DocketNumber: Crim. 76-476
Citation Numbers: 425 F. Supp. 986, 1976 U.S. Dist. LEXIS 12555
Judges: R. Blake West
Filed Date: 10/28/1976
Status: Precedential
Modified Date: 10/19/2024
United States District Court, E. D. Louisiana.
Kathleen A. Walsh, Asst. U. S. Atty., New Orleans, La., for plaintiff.
John W. Reed, New Orleans, La., for defendant.
R. BLAKE WEST, District Judge.
Before the Court was an attack on the constitutionality, under the Eighth Amendment, of the Federal rape statute. The defendant, William Johnson, is charged with a violation of 18 U.S.C. § 2031, which provides:
"Whoever, within the special maritime and territorial jurisdiction of the United States, commits rape shall suffer death, or imprisonment for any term of years or for life."
The defendant contends that the statute in question is unconstitutional because the provision for capital punishment is a per se violation of the Eighth Amendment, and, alternatively, that only the portion of the statute which permits the imposition of the death penalty is unconstitutional.

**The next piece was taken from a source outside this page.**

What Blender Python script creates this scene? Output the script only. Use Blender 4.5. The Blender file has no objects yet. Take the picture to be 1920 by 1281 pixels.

The Supreme Court, in Gregg v. Georgia, 428 U.S. 153, 96 S. Ct. 2909, 49 L. Ed. 2d 859 (1976), held that imposition of the death penalty is not a per se violation of the Eighth Amendment. However, it clearly is unconstitutional in the context of this statute."
This opinion is based upon the fact that the statute sets forth no guidelines for the trial judge to follow in determining whether or not the death penalty should be imposed. This lack of any requirement of consideration by the Court of mitigating or aggravating circumstances compels a finding that the federal statute does not conform to the type of statute approved in Proffitt v. Florida, 428 U.S. 242, 96 S. Ct. 2960, 49 L. Ed. 2d 913 (1976); and, accordingly, that portion of 18 U.S.C. § 2031 which leaves the imposition of the death penalty completely to the discretion of the trial court is unconstitutional.
However, the fact that part of an act is unconstitutional does not require that the entire act be held unconstitutional. Under the authority of United States v. Jackson, 390 U.S. 570, 88 S. Ct. 1209, 20 L. Ed. 2d 138 (1968), and Champlin Refining Co. v. Corporation Commission, 286 U.S. 210, 52 S. Ct. 559, 76 L. Ed. 1062 (1932), it is clear that the clause authorizing capital punishment is severable from the remainder of 18 U.S.C. § 2031, and, therefore, only *987 that portion of the statute which refers to capital punishment is constitutionally unsound. It was therefore the holding of the Court that, although 18 U.S.C. § 2031 is valid, that portion thereof providing for the death penalty should be considered effectively deleted from the statute.